■ **Source excerpt**:
★ ★ ★
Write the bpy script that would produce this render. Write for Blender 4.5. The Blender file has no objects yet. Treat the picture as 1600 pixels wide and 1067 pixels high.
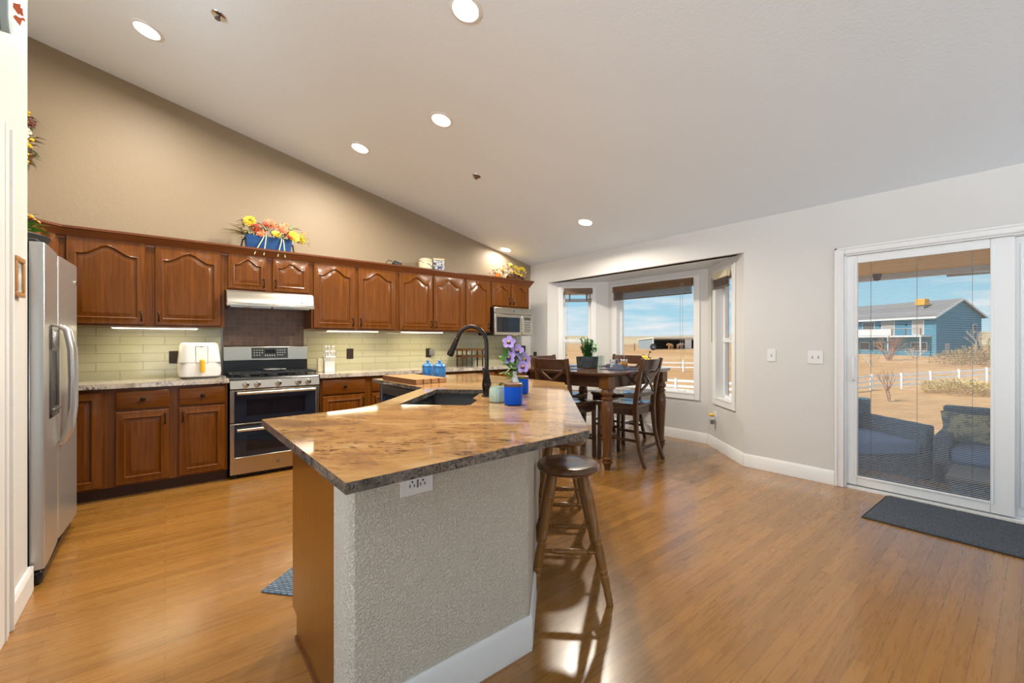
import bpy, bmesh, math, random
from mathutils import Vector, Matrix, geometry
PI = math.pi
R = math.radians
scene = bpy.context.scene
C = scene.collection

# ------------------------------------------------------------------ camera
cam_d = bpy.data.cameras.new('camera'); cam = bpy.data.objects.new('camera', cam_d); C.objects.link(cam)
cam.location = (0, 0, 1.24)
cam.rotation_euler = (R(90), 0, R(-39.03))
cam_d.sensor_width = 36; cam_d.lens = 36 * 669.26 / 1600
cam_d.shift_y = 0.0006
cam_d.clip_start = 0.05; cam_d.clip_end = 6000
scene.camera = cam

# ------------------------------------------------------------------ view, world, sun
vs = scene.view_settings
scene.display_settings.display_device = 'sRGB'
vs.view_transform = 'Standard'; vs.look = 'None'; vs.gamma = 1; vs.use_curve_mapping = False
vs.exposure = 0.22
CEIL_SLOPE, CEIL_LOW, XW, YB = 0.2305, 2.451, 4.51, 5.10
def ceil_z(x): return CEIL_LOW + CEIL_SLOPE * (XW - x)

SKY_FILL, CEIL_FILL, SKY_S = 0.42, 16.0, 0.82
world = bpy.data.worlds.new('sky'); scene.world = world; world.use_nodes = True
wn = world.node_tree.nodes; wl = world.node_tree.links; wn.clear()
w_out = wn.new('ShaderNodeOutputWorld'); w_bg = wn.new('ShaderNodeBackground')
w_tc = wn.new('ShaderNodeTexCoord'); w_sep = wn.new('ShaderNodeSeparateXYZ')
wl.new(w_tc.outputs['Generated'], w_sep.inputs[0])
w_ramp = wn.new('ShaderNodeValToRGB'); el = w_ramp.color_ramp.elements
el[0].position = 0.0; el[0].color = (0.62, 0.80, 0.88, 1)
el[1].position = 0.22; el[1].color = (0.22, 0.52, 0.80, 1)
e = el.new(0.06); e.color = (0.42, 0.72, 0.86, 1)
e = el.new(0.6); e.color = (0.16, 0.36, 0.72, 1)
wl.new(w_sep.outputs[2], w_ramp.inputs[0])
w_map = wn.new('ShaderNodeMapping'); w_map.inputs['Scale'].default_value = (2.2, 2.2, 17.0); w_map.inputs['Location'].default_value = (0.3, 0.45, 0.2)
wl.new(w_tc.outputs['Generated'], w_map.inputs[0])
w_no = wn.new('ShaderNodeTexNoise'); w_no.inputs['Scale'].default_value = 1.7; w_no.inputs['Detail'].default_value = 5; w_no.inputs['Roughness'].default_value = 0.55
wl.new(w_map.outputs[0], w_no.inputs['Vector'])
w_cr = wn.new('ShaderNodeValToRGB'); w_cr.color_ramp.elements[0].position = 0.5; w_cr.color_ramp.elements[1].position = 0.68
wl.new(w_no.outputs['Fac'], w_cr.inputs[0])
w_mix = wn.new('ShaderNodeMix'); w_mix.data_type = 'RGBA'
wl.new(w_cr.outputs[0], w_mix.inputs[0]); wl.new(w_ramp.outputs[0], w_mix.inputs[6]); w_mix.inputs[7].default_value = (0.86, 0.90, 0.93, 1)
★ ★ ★
■ **What this task involves**:
Write out exactly the lines between the start of the data and the line with "scene.camera = cam", including both, but none of the pictures.

■ **Task response**:
Write the bpy script that would produce this render. Write for Blender 4.5. The Blender file has no objects yet. Treat the picture as 1600 pixels wide and 1067 pixels high.
import bpy, bmesh, math, random
from mathutils import Vector, Matrix, geometry
PI = math.pi
R = math.radians
scene = bpy.context.scene
C = scene.collection

# ------------------------------------------------------------------ camera
cam_d = bpy.data.cameras.new('camera'); cam = bpy.data.objects.new('camera', cam_d); C.objects.link(cam)
cam.location = (0, 0, 1.24)
cam.rotation_euler = (R(90), 0, R(-39.03))
cam_d.sensor_width = 36; cam_d.lens = 36 * 669.26 / 1600
cam_d.shift_y = 0.0006
cam_d.clip_start = 0.05; cam_d.clip_end = 6000
scene.camera = cam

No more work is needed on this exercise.